[Summary: Today and tomorrow I'm getting the Open Data Impacts project 'field work' started with exploratory participant observation at Rewired State's DotGovLabs and Hack the Government Day 2010. If you're here/there then this post gives a quick bit of background on that and answers questions that participants in the event might have...]
Who are you?
I’m Tim Davies, currently an MSc Student studying Social Science of the Internet at the Oxford Internet Institute, but I’ve also been involved for a number of years in online engagement and participation work – and got interested in what people were doing with data through events like UKGovWeb BarCamp and LocalGovCamp.
What is Open Data Impacts
It’s my MSc dissertation project – but, I hope, also a more widely useful piece of research into the relationship between government data becoming more open, and interesting things happening with it.

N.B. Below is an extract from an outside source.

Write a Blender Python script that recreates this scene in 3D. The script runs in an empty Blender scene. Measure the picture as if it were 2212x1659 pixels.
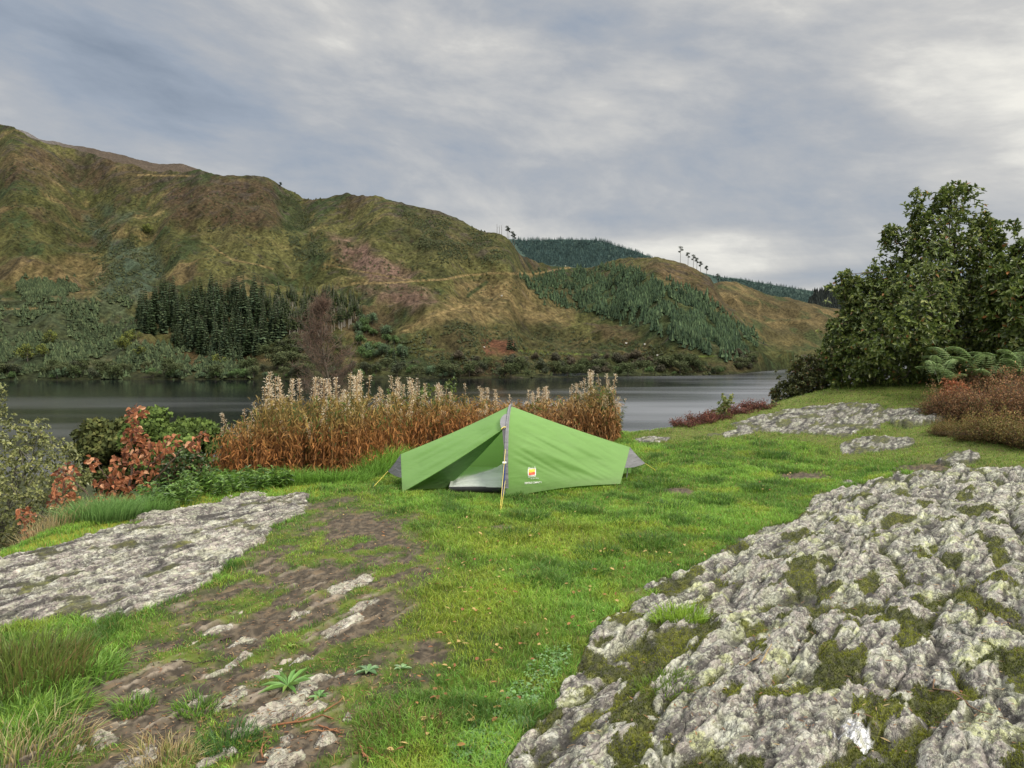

Why are you at Rewired State DGL / HTG this weekend?
Rewired State events demonstrate a really interested model of how government data is being used and mediated. I’m at the exploratory stage of working out how to focus the Open Data Impacts research – so am keen to get a sense of how different models of engagement with government open data work. Emma and the Rewired team have kindly allowed me to come along as a participant-observer for the events, where I’m hoping to get a sense of:
- How decisions are made about what to focus on;
- What issues arise from the availability, or non-availability of data;
- What skills, roles and processes go into the creation of a ‘thing’ using data;
and - What sorts of things get created, and what issues are faced along the way;
Exploratory research?
Yes. That’s quite important to emphasise. It means that at this stage nothing I see/hear/participate in is being written up in detail for the final research project. If you say something so stunningly insightful that I just have to quote you in the final research, I’ll ask your permission for that, but otherwise, I’m taking part to get a feel of things, not to record who said what, or exactly what someone or other did.
This is important as (a) I’m still learning how to do participant-observation research work; (b) I don’t want to in any way disrupt the event by participants feeling their conversations / actions are being constantly noted down and could be written up.
Participant-observer?
I’m hoping to participate in the events rather than standing around to on side – though I won’t be attached to a single project. I’m no great coder, but happy to help out with:
- Bits of PHP
- Things involving Drupal
- Statistical stuff (mainly with R)
- Fetching and carrying
- Typing things up
- etc.
Do I have to talk to you/work with you?
No. Though it would be lovely if you do.
As this is exploratory work, I’ve not sought opt-in ‘consent’ from every participant. However, you are welcome to ‘opt-out’ and request that nothing from yourself / your project is observed for the exploratory research.
When does the data collection part of your research start?
Soon. I hope to have a survey put together to gather views of a wide range of people engaged with Open Data by mid-April, and to start talking to small groups or individuals for a series of Interviews during May. All updates will be posted on this blog.
Isn’t this FAQ a bit pointless? Why not JFDI?
Possibly. I’d love feedback on that. And any other questions that you want answered.
One of the interesting things about this project is not only working out how to collect research data (once this exploratory phase is over), but also working out what sorts of ethics and norms of behaviour are right for working with the emergent community of people using government provided open data. Working in a space between reflective and systems-based University Research Ethics Committee formal principles, and relatively fluid and action-oriented developer environments takes some thinking about – and I hope I’m getting somewhere towards the right balance.